Les systèmes d’admission parallèle, comme à Sciences Po, ont-ils permis une plus grande ouverture des grandes écoles ou ont-ils au contraire creusés les inégalités ?

Julien Pompey : Les admissions parallèles sont un véritable moteur de démocratisation et a permis aux grandes écoles d’intégrer davantage de diversité dans leur recrutement. En donnant notamment la possibilité à des profils universitaires d’intégrer une école de commerce ou d’ingénieurs, l’admission sur titre favorise l’ouverture sociale des grandes écoles.

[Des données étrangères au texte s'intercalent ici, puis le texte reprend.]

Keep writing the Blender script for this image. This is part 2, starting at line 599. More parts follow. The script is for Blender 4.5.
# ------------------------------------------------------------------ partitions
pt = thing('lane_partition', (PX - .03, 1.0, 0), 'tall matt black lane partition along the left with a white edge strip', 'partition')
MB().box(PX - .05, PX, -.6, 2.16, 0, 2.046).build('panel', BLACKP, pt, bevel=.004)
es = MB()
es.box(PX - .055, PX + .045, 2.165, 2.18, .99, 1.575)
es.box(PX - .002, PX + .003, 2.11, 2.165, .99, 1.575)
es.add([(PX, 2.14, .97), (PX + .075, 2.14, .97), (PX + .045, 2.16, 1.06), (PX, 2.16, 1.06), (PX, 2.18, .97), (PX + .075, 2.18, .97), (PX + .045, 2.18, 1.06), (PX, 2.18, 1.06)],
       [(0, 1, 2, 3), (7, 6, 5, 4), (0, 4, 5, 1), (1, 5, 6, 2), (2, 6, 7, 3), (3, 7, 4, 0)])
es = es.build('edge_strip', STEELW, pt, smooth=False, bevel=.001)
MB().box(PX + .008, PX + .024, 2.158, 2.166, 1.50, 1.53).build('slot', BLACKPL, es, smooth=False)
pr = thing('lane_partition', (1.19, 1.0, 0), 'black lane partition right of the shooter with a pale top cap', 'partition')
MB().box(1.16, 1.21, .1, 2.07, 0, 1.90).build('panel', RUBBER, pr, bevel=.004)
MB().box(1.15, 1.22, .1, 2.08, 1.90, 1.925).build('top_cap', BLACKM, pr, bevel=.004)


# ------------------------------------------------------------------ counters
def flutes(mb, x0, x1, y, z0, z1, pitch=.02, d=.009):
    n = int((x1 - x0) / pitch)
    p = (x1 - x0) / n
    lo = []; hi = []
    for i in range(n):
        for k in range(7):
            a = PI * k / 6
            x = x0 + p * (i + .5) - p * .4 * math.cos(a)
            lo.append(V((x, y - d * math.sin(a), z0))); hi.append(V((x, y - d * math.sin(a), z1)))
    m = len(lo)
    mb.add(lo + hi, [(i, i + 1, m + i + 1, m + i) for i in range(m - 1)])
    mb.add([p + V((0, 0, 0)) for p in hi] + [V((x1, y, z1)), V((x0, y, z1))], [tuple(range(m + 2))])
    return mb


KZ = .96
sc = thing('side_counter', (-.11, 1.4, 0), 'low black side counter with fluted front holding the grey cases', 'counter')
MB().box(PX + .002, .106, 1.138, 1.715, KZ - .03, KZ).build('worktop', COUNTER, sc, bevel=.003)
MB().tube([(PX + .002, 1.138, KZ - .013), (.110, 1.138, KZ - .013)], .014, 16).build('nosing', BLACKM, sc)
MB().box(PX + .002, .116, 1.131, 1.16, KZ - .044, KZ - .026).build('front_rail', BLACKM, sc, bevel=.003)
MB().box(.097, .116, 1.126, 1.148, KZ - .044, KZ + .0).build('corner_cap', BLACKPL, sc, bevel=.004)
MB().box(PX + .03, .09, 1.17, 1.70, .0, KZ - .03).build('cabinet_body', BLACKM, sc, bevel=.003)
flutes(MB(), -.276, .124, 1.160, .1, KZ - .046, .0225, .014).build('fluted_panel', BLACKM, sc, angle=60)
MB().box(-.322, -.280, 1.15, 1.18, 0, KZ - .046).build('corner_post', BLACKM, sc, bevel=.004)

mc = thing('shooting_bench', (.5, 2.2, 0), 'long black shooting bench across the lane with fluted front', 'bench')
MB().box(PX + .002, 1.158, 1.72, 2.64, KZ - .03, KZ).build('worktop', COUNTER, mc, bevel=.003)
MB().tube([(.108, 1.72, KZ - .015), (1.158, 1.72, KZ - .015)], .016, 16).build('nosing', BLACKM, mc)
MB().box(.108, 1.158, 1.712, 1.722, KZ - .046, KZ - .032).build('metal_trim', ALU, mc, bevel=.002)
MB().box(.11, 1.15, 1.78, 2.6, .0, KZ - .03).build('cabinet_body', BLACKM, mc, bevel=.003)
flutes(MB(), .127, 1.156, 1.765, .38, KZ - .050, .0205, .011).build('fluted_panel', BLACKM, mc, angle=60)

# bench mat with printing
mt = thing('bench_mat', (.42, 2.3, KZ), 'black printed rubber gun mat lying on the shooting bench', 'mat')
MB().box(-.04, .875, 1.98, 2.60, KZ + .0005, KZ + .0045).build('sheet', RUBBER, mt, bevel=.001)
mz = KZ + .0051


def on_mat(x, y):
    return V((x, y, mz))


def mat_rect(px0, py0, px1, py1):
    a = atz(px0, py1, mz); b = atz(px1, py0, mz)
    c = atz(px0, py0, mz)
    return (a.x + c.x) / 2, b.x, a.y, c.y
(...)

Pierre-Henri d'Argenson : Je n’ai jamais été favorable à l’ouverture parallèle de Sciences Po, pour une raison, c’est qu’elle a permis, paradoxalement, de masquer et prolonger le vrai scandale de notre pays, à savoir que dans un certain nombre de lieux nous ne sommes plus capables de donner un niveau correct à des cohortes entières d’élèves. Sciences Po peut donc se vanter d’accueillir des étudiants "repêchés" par ses soins, pendant qu’on oublie tous les autres. C’est bien commode, car cela permet d’esquiver les vrais sujets : la destruction de l’école traditionnelle, dont nous payons aujourd’hui le prix ; l’immigration massive, qui interdit toute intégration dès lors que les populations sont ghettoïsées et n’ont plus de contact avec notre culture ; le consumérisme de masse, qui a profondément abîmé les valeurs collectives d’effort, de transmission, de fraternité, d’esthétique, de civisme. Nous vivons une crise de civilisation profonde, et c’est à cela que nous devons réfléchir.